La Cassazione accoglieva quindi il ricorso del debitore-ricorrente, cassava la sentenza della Corte territoriale e rinviava la questione alla stessa Corte di merito, seppur in diversa composizione, così da farle riesaminare le questioni sottese al caso di specie alla luce dei principi indicati in sentenza.


[1]La costituzione del fondo patrimoniale, quindi, è disciplinata ai sensi degli artt.162-166 c.c., e, anche per essere opponibile ai terzi, deve essere stipulata in forma di atto pubblico e annotata a margine dell’atto di matrimonio.
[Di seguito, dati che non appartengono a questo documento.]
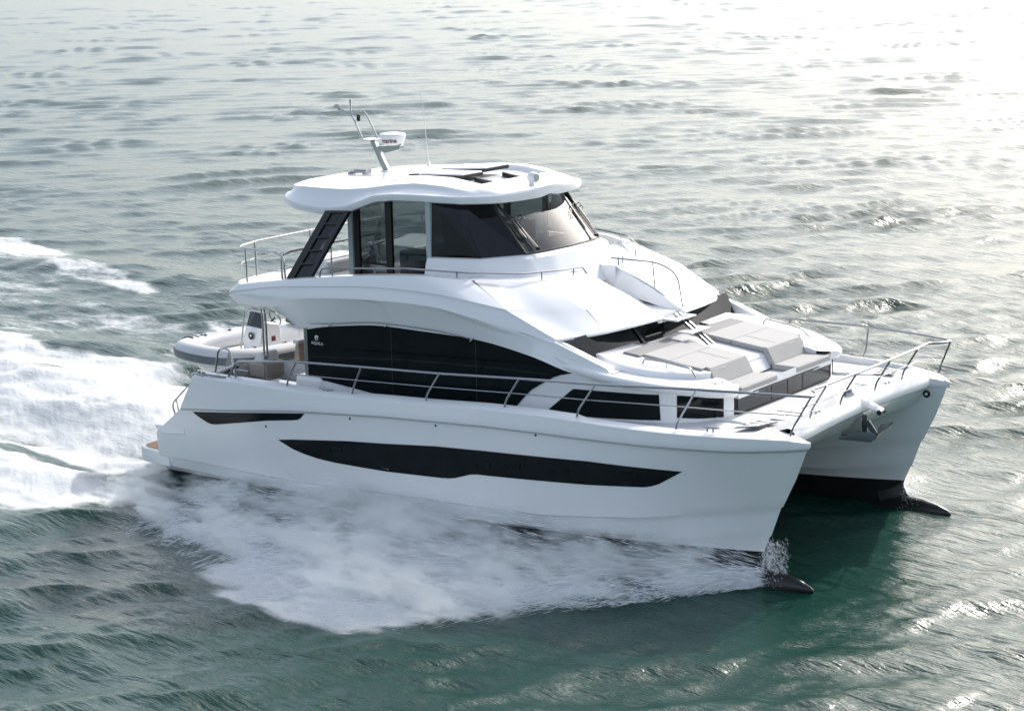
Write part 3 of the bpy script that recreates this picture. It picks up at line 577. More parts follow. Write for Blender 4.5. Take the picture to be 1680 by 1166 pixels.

Inoltre può essere stipulata prima del matrimonio ovvero all’atto del matrimonio o, infine, durante lo svolgimento dello stesso.

[2]Tali sono ad esempio, le spese di gestione del fondo ovvero quelle volte al soddisfacimento del mènage domestico-familiare secondo le condizioni economiche e sociali della famiglia, ovvero quelle volte al mantenimento e all’armonico sviluppo della famiglia, non ché al potenziamento della sua capacità lavorativa (Cass. Civ., sez. III, sentenza 11.07.2014, n. 15886). Non rientrano nel concetto di “bisogni della famiglia”, invece, tutte quelle obbligazioni assunte per finalità non meritevoli di tutela, ossia, ad esempio, i debiti derivanti da attività illecita ovvero contratti in virtù di una relazione extracontrattuale etc.